Several years ago, Val and her brother, Gary, placed a boulder at the cemetery that was engraved by a stone mason with the words “Waldum Cemetery, Est. 1880.” That rock has a bit of history in the neighborhood and for the Paulson family. In the late 50s, it was dug out of a nearby field by their dad, Elmer Paulson, and an uncle, Art ‘Sonny’ Kohlman. “I remember walking home from country school and seeing them working on it for two days before they finally pulled it into our yard and placed it near the rock pile,” said Val. “What an exciting time it was - a new place to play and climb!”

Val knew that a storm had blown through central Minnesota last spring but had no idea what a mess it made at her beloved cemetery. She and Bob normally visit Waldum in the spring to clean and freshen up the family gravesites for Memorial Day.

The grave of Elmer Paulson is cared for by his daughter, Val Jerzak of Miltona. She and her husband, Bob, are two of the self-appointed caretakers at Waldum Cemetery in Swift County. Photo by Faith Anderson

“When we got to the cemetery, I was devastated to see the damage,” said Val. “I was just heart-broken and wondered what we should do and where would we even start.” The storm not only took down the two trees, but caused several graves to be unearthed when the roots of the mighty cottonwood were forced out of the ground.

Val realized that she couldn’t fix the mess caused by the storm by herself, so she sought help from the county. Unfortunately, there was no funding available, so she set up a GoFundMe online account to raise money to remove the trees and repair the affected graves. When fundraising failed, Val and Bob took matters into their own hands and personally hired someone to cut up the trees and remove them at a cost of $7,200. “I wasn’t very successful in my attempts to raise funds online,” Val remembered, “but family and friends donated a total of about $3,000. I was so grateful for that.”

Currently, the trees are gone, and the disturbed graves are restored, but the massive stumps remain. A large area where the trees stood has become overgrown and impossible to mow. “The estimate I got for grinding out the stumps was about $1,200,” said Val. But the removal of the stumps isn’t the only project that sorely needs attention at Waldum. Many of the vintage stones are worn and broken. Some are leaning and unstable and others are so old and weathered that the names and dates have nearly disappeared.

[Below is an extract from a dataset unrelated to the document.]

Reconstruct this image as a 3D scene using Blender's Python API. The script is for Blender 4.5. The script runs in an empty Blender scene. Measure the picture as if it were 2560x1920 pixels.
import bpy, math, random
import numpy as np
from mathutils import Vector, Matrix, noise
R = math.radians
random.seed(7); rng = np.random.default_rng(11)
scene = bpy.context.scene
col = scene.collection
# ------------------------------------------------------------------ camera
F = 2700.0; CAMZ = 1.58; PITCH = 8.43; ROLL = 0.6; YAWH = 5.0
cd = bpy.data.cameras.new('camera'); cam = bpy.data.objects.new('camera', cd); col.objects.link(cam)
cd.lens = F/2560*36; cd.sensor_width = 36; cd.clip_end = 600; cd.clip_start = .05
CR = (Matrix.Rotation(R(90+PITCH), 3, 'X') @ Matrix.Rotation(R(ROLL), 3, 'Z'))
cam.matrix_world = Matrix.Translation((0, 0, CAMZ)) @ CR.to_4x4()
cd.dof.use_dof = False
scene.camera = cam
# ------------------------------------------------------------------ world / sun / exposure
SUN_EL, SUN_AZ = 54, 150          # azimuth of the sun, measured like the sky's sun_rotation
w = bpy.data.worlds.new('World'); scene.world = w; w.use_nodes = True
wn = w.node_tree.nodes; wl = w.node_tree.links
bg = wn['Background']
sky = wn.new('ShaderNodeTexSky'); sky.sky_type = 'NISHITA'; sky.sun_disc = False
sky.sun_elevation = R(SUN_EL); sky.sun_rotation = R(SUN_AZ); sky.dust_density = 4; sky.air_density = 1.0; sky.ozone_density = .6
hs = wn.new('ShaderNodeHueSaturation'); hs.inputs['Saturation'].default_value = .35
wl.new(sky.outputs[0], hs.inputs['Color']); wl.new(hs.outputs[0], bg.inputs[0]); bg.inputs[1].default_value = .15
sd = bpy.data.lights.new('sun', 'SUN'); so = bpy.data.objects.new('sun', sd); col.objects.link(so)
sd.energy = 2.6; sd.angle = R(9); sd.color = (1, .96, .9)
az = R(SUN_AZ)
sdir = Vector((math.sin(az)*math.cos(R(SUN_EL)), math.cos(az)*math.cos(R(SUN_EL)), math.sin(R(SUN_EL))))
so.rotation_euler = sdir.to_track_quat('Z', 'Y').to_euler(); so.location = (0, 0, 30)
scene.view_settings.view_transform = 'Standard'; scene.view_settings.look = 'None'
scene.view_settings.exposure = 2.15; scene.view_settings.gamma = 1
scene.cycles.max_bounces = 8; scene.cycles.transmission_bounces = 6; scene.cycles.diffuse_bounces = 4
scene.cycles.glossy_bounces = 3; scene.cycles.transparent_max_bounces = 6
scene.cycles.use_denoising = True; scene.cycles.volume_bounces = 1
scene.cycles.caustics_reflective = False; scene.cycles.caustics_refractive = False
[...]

Behind the large boulder and old wooden sign that mark Waldum Cemetery, one can see an area where remnants of the large fallen trees remain. Caretakers and those whose loved ones are buried in this pioneer cemetery hope that the cemetery can be restored. Photo by Faith Anderson

Within the past year, Val attended a seminar in Alexandria on the topic of restoration and repair of gravestones. “It was an interesting class,” Val said. “I enjoyed learning how to clean and repair and lift the stones.”

To accomplish these tasks, certain tools are needed, including a tripod with which heavy stones can be lifted, leveled and put back into place. A special adhesive is also required to repair broken stones. “I just don’t think I can do the heavy work but could do some cleaning and repair,” stated Val optimistically.

Waldum Cemetery stands as a testament to the pioneers who settled the area. They endured many hardships as they worked the land, raised their families and cleared the way for future generations of Americans. But their final resting place is in disarray and Val believes they deserve better. Her only wish is to see the cemetery in proper order once again. “It would be a dream come true,” she said.